Il y aura des vacances apprenantes ?

Oui. Cela va s’appliquer notamment au moment des repas sur des thèmes comme l’origine des aliments, le gaspillage alimentaire, l’agriculture, l’environnement, mais aussi le respect des parents, des voisins, etc. Nous pourrons aussi le faire autour de spectacles. L’essentiel est de ne pas ennuyer les enfants et de rester ludiques.

Où en sont les financements européens de l’aide alimentaire étant donné l’évolution de la politique de l’UE ?

Pour l’instant, rien n’est défini. Nous ne savons pas encore ce qui va être précisément attribué. Nous sommes quatre associations agréées pour gérer l’aide européenne : la Croix-Rouge, les Restos du cœur, la Banque alimentaire et le SPF. Les aides sont décidées pour six ans. Jusqu’ici, l’Union européenne décidait d’un fonds d’aide alimentaire de 500 millions d’euros, donc sur six ans, pour aider les associations. Ces dernières étaient soumises à certaines obligations (contrôles sanitaires, comptage des produits...). Il nous fallait tenir des registres très rigoureux (un dossier par famille). Pour bénéficier de l’aide fournie par le fonds européen, il faut que le revenu quotidien ne dépasse pas huit euros par personne (une fois les dépenses de bases déduites, frais de transport compris). Cette année, l’UE a décidé de ne plus abonder ce fonds spécifique mais d’augmenter la part qui revient à chaque État pour la lutte contre la pauvreté.

Et cela pose problème ?

Oui parce que l’on peut supposer que les États pourront faire ce qu’ils veulent, en matière de priorités, dans la lutte contre la pauvreté. L’aide alimentaire pourrait en pâtir. Or, pour nous, ce fonds représente 60 % de ce que nous distribuons. Jusqu’ici, la France touchait 86 millions sur l’enveloppe européenne de 500 M€. L’État ajoutait 20 M€ pour l’aide alimentaire. L’UE exigeait que les produits distribués soient européens. Cette condition a disparu. Les nouvelles dispositions doivent s’appliquer à partir de 2021 et pour six ans. Les intentions du gouvernement ne sont à ce jour pas connues. Il faut aussi savoir que, lorsque le plan d’aide européen a été décidé, en 2014, il y avait 84 millions de gens en difficulté en Europe. Aujourd’hui, ils sont plus de 120 millions.
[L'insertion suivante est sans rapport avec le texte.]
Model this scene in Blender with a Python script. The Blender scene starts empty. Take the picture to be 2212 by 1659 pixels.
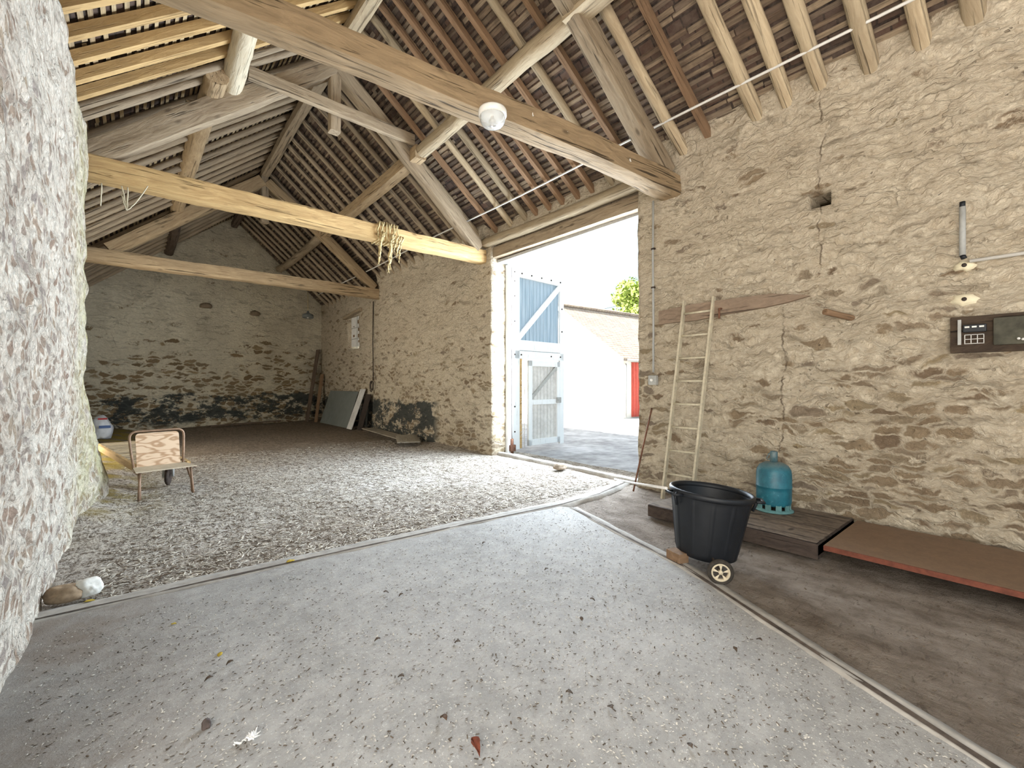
import bpy, bmesh, math, random
import numpy as np
from mathutils import Vector, Matrix, Euler

# ------------------------------------------------------------------ camera, sky, sun, exposure
SC = bpy.context.scene
COL = SC.collection
FPX = 960.0; CX = 1106.0; CY = 830.0; CAMH = 1.35; YAW = math.radians(40)
cam_d = bpy.data.cameras.new('camera'); cam = bpy.data.objects.new('camera', cam_d); COL.objects.link(cam)
cam_d.sensor_width = 36.0; cam_d.lens = 36.0*FPX/2212.0; cam_d.clip_start = 0.05; cam_d.clip_end = 500
cam.location = (0, 0, CAMH); cam.rotation_euler = (math.radians(90), 0, -YAW)
SC.camera = cam
SC.view_settings.view_transform = 'Standard'; SC.view_settings.look = 'None'
SC.view_settings.gamma = 1.0; SC.view_settings.use_curve_mapping = False
SC.view_settings.exposure = 1.5
SC.cycles.max_bounces = 8; SC.cycles.diffuse_bounces = 4; SC.cycles.sample_clamp_indirect = 8.0
SC.cycles.use_denoising = True; SC.cycles.use_adaptive_sampling = True; SC.cycles.adaptive_threshold = 0.05; SC.cycles.adaptive_min_samples = 20
try: SC.cycles.denoiser = 'OPENIMAGEDENOISE'
except Exception: pass

SUN_DIR = Vector((0.80, -0.60, -0.74)).normalized()       # the way the light travels
world = bpy.data.worlds.new('sky'); SC.world = world; world.use_nodes = True
nt = world.node_tree; nt.nodes.clear()
_n = nt.nodes.new; _l = nt.links.new
tc = _n('ShaderNodeTexCoord'); dot = _n('ShaderNodeVectorMath'); dot.operation = 'DOT_PRODUCT'
dot.inputs[1].default_value = -SUN_DIR
mr = _n('ShaderNodeMapRange'); mr.inputs[1].default_value = -0.25; mr.inputs[2].default_value = 1.0
rp = _n('ShaderNodeValToRGB')
rp.color_ramp.elements[0].position = 0.0; rp.color_ramp.elements[0].color = (0.21, 0.335, 0.405, 1)
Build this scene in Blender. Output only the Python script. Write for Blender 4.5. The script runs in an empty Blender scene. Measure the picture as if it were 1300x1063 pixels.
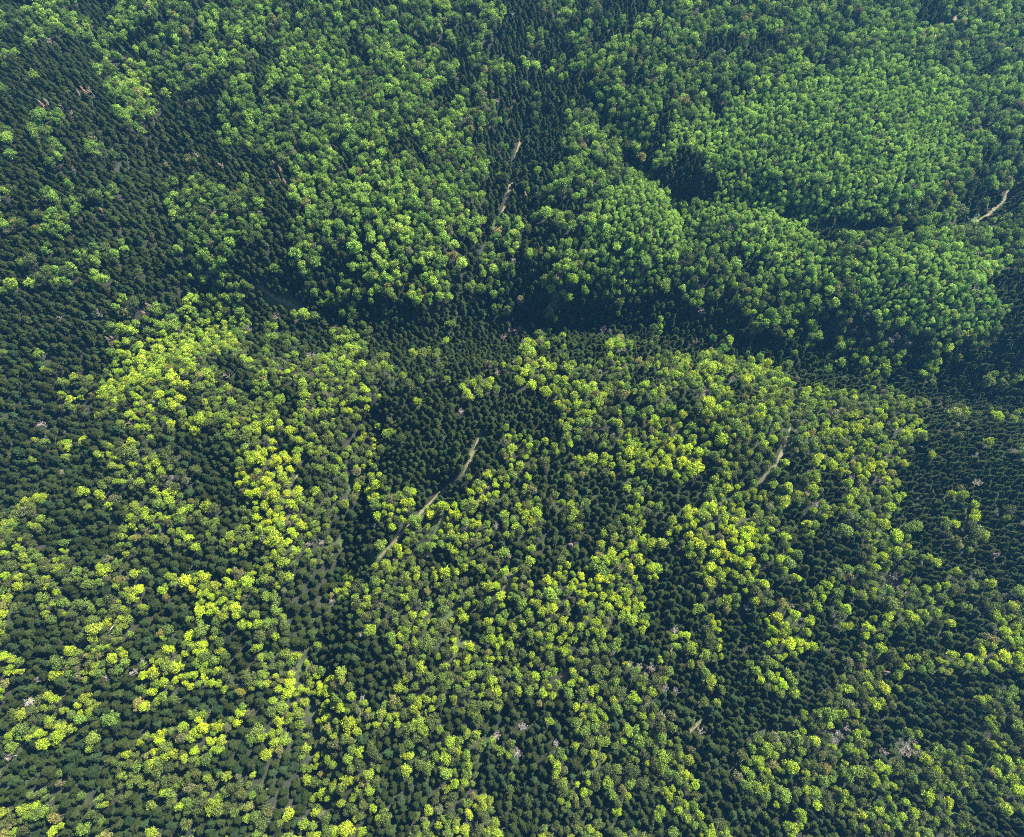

Que pouvez-vous faire à votre niveau ?

Au début de cette année, nous avons écrit à toutes les municipalités du Nord pour qu’elles votent la continuité des aides européennes. Nous avons reçu 450 réponses positives (des motions ont été votées en ce sens en conseil municipal – ndlr). Cette question sera notre priorité à l’automne mais nous y travaillons dès à présent. Nous avons demandé le soutien du précédent gouvernement et son ministre de l’Europe s’était engagé à porter notre parole à Bruxelles. Nous y sommes d’ailleurs nous mêmes allés.